- Associated Press - Thursday, May 29, 2014

BILLINGS, Mont. (AP) - A group of investors that includes former Gov. Brian Schweitzer filed a $10 million compensation claim in federal court Thursday against a Washington state mining company.

Schweitzer’s group said in its court filing that Mines Management, Inc. would face up to $70 million in additional costs if it could not access a huge silver and copper reserve by passing through the group’s mining claim.

Mining claims give companies certain rights to mine, but can be condemned by the courts if they are needed by another mining venture.
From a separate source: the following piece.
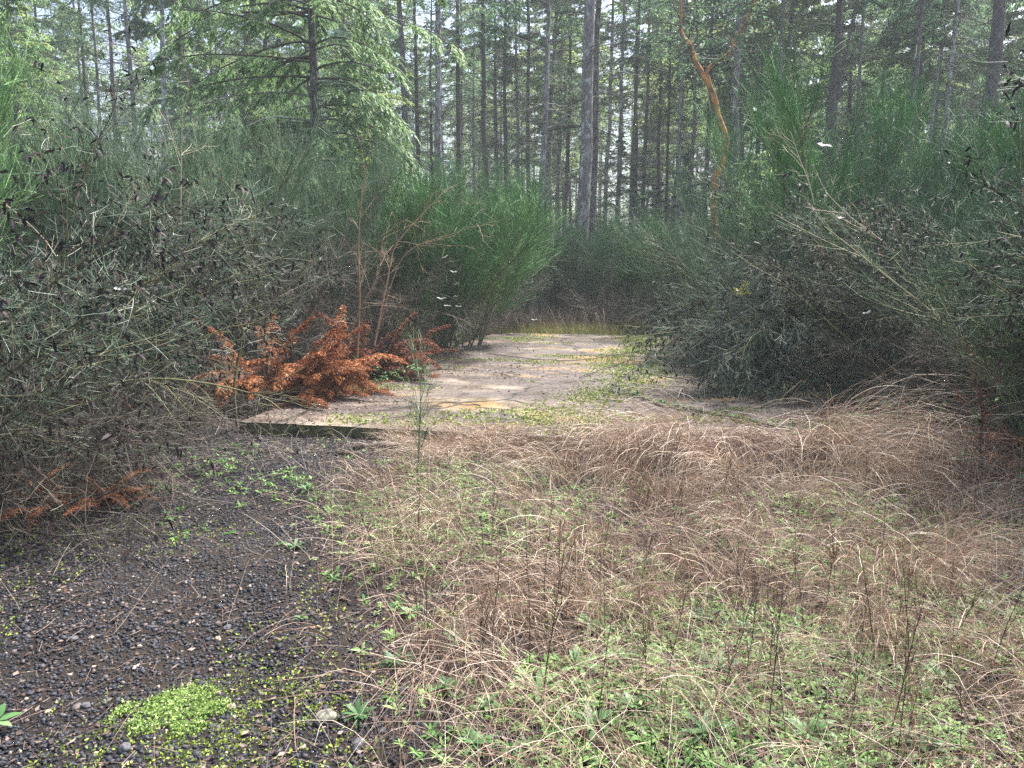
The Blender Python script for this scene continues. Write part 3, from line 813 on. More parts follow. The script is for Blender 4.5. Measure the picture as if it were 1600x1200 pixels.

In this case, Mines Management needs the claims to develop its proposed Montanore mine, which the company says holds an estimated 1.7 billion pounds of copper and 230 million ounces of silver.

U.S. District Judge Dana L. Christensen last month issued a preliminary condemnation order in favor of Mines Management. That set off a process to determine how much Optima should be compensated for its losses.

Mines Management Chairman and Chief Executive Officer Glenn Dobbs said fair compensation would be far less than $10 million - and possibly no money at all. He said the company will conduct an appraisal to determine a fair value.

Dobbs has accused Schweitzer of trying to force him into an unfavorable deal by threatening to generate negative publicity for the project and drive down share prices. Schweitzer has denied the accusation and said he’s seeking a resolution to the dispute so mining can proceed.

Schweitzer is a director and investor in Optima Inc., which holds the claims on parcels in the Cabinet Mountains Wilderness near Libby. Mines Management has a 14,000 foot tunnel that passes through the claim that it needs to develop the Montanore mine.

If the two sides cannot reach an agreement in the next 20 days, Christensen would appoint a three-member commission to settle the dispute.